Wednesday, 16 December 2009

The Marrog

I was thinking about a few things this morning and a line or two from a poem I remembered from childhood came to mind. The particular line was "and nobody, nobody knows" which is really where my thoughts had led me after a conversation with my Mum where it was stated that not a single person in my extended family knows about my transition.

Before I explain about the situation and eleborate on reality, here is the poem that I was thinking off, found after much searching of the internet and copied from here and available in The Random House Book of Poetry for Children:

My desk's at the back of the class
And nobody, nobody knows
I'm a Marrog from Mars
With a body of brass
And seventeen fingers and toes.

Wouldn't they shriek if they knew
I've three eyes at the back of my head
And my hair is bright purple
My nose is deep blue
And my teeth are half-yellow, half-red?

My five arms are silver and spiked
With knives on them sharper than spears.
I could go back right now, if I liked-
And return in a million light years.
I could gobble them all

For I am seven foot tall
And I'm breathing green flames from my ears.
Wouldn't they yell if they knew,
If they guessed a Marrog was here?
Ha ha they haven't a clue-
Or wouldn't they tremble with fear!

'Look, look, A Marrog'
They'd all scream - and SMACK
The blackboard would fall and the ceiling would crack
And the teacher would faint, I suppose.
But I grin to myself, sitting right at the back
And nobody, nobody knows

I think it sums up my feelings pretty accurately and I wonder if looking like the Marrog I'd actually be happier with my appearance! But the main thing is the line "And nobody, nobody knows"; the only family that do are my parents and my sister and of those only my Mum talks to me and tacitly acknowledges my transition.

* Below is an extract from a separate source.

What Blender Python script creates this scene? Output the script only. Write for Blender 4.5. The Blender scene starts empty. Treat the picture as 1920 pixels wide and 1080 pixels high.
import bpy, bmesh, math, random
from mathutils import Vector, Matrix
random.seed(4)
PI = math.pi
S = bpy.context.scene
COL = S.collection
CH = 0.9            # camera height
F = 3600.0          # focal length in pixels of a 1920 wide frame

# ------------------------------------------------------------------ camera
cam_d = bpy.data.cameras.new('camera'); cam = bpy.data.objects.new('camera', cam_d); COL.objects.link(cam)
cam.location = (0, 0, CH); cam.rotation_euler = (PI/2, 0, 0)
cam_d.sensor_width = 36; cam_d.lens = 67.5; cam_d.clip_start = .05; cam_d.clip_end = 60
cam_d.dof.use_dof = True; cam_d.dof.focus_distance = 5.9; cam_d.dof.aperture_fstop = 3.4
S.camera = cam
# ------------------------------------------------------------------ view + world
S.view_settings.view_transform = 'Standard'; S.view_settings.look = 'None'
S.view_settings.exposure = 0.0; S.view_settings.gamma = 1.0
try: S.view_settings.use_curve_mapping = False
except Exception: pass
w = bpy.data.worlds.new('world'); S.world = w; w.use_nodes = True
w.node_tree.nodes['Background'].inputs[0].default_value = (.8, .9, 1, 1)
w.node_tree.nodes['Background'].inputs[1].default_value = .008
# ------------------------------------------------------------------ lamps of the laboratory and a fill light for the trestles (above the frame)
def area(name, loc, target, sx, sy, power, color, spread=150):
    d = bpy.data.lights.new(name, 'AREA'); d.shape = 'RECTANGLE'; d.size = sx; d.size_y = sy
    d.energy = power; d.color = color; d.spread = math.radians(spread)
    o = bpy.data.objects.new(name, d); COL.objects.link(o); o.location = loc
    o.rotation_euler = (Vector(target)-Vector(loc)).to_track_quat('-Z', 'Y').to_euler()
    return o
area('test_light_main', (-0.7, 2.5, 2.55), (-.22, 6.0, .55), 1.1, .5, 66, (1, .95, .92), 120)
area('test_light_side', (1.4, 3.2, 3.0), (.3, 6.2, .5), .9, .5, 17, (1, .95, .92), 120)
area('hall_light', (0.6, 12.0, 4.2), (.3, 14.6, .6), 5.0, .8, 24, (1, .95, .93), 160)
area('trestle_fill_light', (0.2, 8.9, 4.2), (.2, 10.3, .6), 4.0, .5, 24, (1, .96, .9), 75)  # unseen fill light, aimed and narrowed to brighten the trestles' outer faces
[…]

I got a Christmas present from my sister yesterday, which was nice, addressed using my 'old' name, which wasn't so nice. It almost made me feel like the last couple of years haven't happened, as if they can somehow not have my transition be a reality by using my old name. My sister has seen me as me and should be well aware of my name change - if I hadn't told her directly my Mum certainly does know and would have passed that information on.

I can't see my last remaining grandparent, in fact haven't for probably over two years now. She is getting old and will likely go to her grave blissfully unaware of my transition and likely wondering why I haven't visited and whether I really care about her anymore, I do obviously. It seems now like my Dad has absolutely no intention of ever seeing me or even talking to me now.